--- START OF Collected material ---

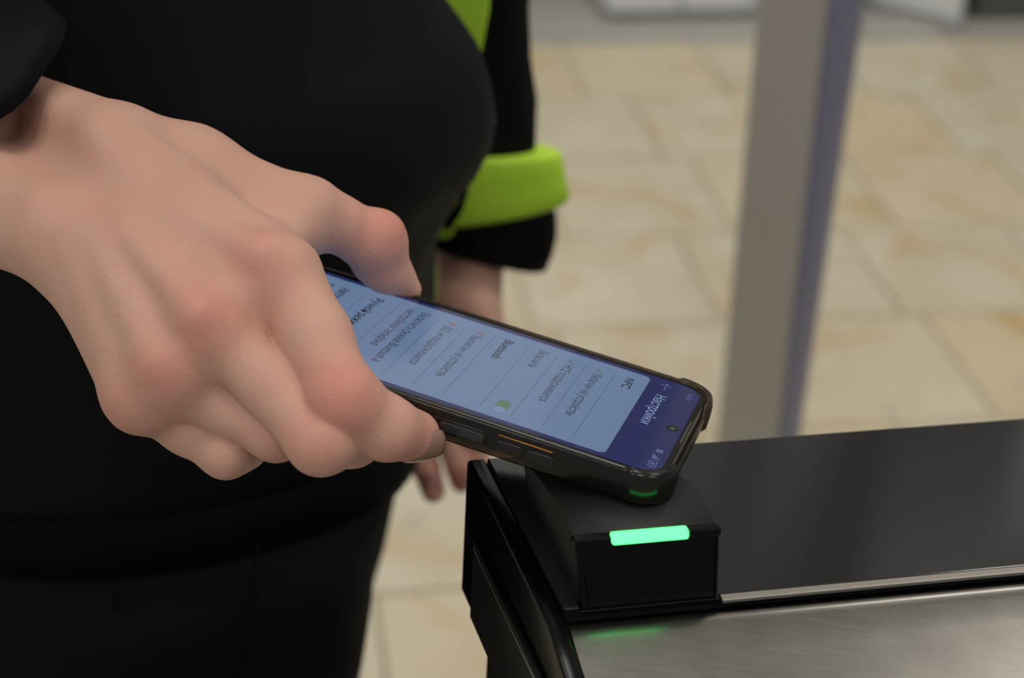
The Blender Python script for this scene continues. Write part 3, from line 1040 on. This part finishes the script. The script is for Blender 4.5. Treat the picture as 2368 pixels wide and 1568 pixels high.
def skin_material():
    m = bpy.data.materials.new('skin'); m.use_nodes = True
    nt = m.node_tree; b = nt.nodes['Principled BSDF']; N = nt.nodes.new; L = nt.links.new
    b.inputs['Roughness'].default_value = 0.52; b.inputs['Specular IOR Level'].default_value = 0.35
    b.inputs['Subsurface Weight'].default_value = 0.25; b.inputs['Subsurface Radius'].default_value = (1.0, .32, .16)
    b.inputs['Subsurface Scale'].default_value = 0.0035
    tc = N('ShaderNodeTexCoord')
    at = N('ShaderNodeAttribute'); at.attribute_name = 'redness'
    n1 = N('ShaderNodeTexNoise'); n1.inputs['Scale'].default_value = 70; n1.inputs['Detail'].default_value = 4
    n2 = N('ShaderNodeTexNoise'); n2.inputs['Scale'].default_value = 24; n2.inputs['Detail'].default_value = 3
    for x in (n1, n2):
        L(tc.outputs['Object'], x.inputs['Vector'])

    def mix(fs, a, bb):
        x = N('ShaderNodeMix'); x.data_type = 'RGBA'; L(fs, x.inputs['Factor'])
        if isinstance(a, tuple): x.inputs['A'].default_value = (*s2l(a), 1)
        else: L(a, x.inputs['A'])
        x.inputs['B'].default_value = (*s2l(bb), 1)
        return x.outputs['Result']

    def rng_(src, lo, hi, mx=1.0):
        r = N('ShaderNodeMapRange'); r.inputs['From Min'].default_value = lo; r.inputs['From Max'].default_value = hi; r.inputs['To Max'].default_value = mx
        L(src, r.inputs['Value']); return r.outputs['Result']

    c = mix(rng_(n2.outputs['Fac'], .35, .7), (212, 168, 150), (204, 158, 138))
    c = mix(rng_(n1.outputs['Fac'], .5, .75, .45), c, (208, 150, 136))
    c = mix(rng_(at.outputs['Fac'], 0, 1.0, .75), c, (206, 122, 108))
    L(c, b.inputs['Base Color'])
    v = N('ShaderNodeTexVoronoi'); v.inputs['Scale'].default_value = 900
    n3 = N('ShaderNodeTexNoise'); n3.inputs['Scale'].default_value = 260; n3.inputs['Detail'].default_value = 5
    L(tc.outputs['Object'], v.inputs['Vector']); L(tc.outputs['Object'], n3.inputs['Vector'])
    ad = N('ShaderNodeMath'); ad.operation = 'ADD'; L(v.outputs['Distance'], ad.inputs[0]); L(n3.outputs['Fac'], ad.inputs[1])
    bp = N('ShaderNodeBump'); bp.inputs['Strength'].default_value = .22; bp.inputs['Distance'].default_value = .0005
    L(ad.outputs[0], bp.inputs['Height']); L(bp.outputs['Normal'], b.inputs['Normal'])
    return m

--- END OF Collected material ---

▸ Task directions: Print the data above verbatim from the first line through the line holding "return x.outputs['Result']", leaving every picture out.

▸ Exercise answer:
The Blender Python script for this scene continues. Write part 3, from line 1040 on. This part finishes the script. The script is for Blender 4.5. Treat the picture as 2368 pixels wide and 1568 pixels high.
def skin_material():
    m = bpy.data.materials.new('skin'); m.use_nodes = True
    nt = m.node_tree; b = nt.nodes['Principled BSDF']; N = nt.nodes.new; L = nt.links.new
    b.inputs['Roughness'].default_value = 0.52; b.inputs['Specular IOR Level'].default_value = 0.35
    b.inputs['Subsurface Weight'].default_value = 0.25; b.inputs['Subsurface Radius'].default_value = (1.0, .32, .16)
    b.inputs['Subsurface Scale'].default_value = 0.0035
    tc = N('ShaderNodeTexCoord')
    at = N('ShaderNodeAttribute'); at.attribute_name = 'redness'
    n1 = N('ShaderNodeTexNoise'); n1.inputs['Scale'].default_value = 70; n1.inputs['Detail'].default_value = 4
    n2 = N('ShaderNodeTexNoise'); n2.inputs['Scale'].default_value = 24; n2.inputs['Detail'].default_value = 3
    for x in (n1, n2):
        L(tc.outputs['Object'], x.inputs['Vector'])

    def mix(fs, a, bb):
        x = N('ShaderNodeMix'); x.data_type = 'RGBA'; L(fs, x.inputs['Factor'])
        if isinstance(a, tuple): x.inputs['A'].default_value = (*s2l(a), 1)
        else: L(a, x.inputs['A'])
        x.inputs['B'].default_value = (*s2l(bb), 1)
        return x.outputs['Result']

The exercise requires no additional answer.